I heard that there are apps that refuse to work with an unlocked bootloader, but I haven't heard of apps refusing to work with a relocked bootloader. Is that a thing?



Manufactures care about support for as long as they think consumers will care. If phones stop working one month after you buy them consumers would revolt. They have decided that 2 years is an acceptable number for customers - long enough that most will be willing to pay to upgrade after that long. If you are one of the "cheap" customers who want to keep your phone longer they want to force you to spend money and most customers seem to be willing to pay then so they are happy.


And that is why we need regulations that force them to make phones that last longer.

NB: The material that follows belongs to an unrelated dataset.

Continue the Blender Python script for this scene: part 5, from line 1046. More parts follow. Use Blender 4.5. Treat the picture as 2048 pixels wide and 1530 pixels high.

Why should someone who is going to throw their phone away in 2 years (or less) anyway be forced to subsidize those who want to keep theirs longer? There is a cost to supporting old hardware and that needs to be paid by someone.


Why should someone who is going to throw their phone away in a day (or less) anyway be forced to subsidize those who want to keep theirs longer? There is a cost to supporting old hardware, and that needs to be paid by someone.


I was assuming that we as a society would rather want to survive this century, but you're right, maybe we don't. We surely act like we really, really don't.

But hypothetically, if we were to want to survive, such regulations would be some of the very easy steps to take (and by far not enough, of course).

And again, I think you're right: it's far more likely that we as a society will just collapse, so maybe it's not even worth wondering what we would do if we didn't want it.


Throwing phones away is not going to cause society to collapse.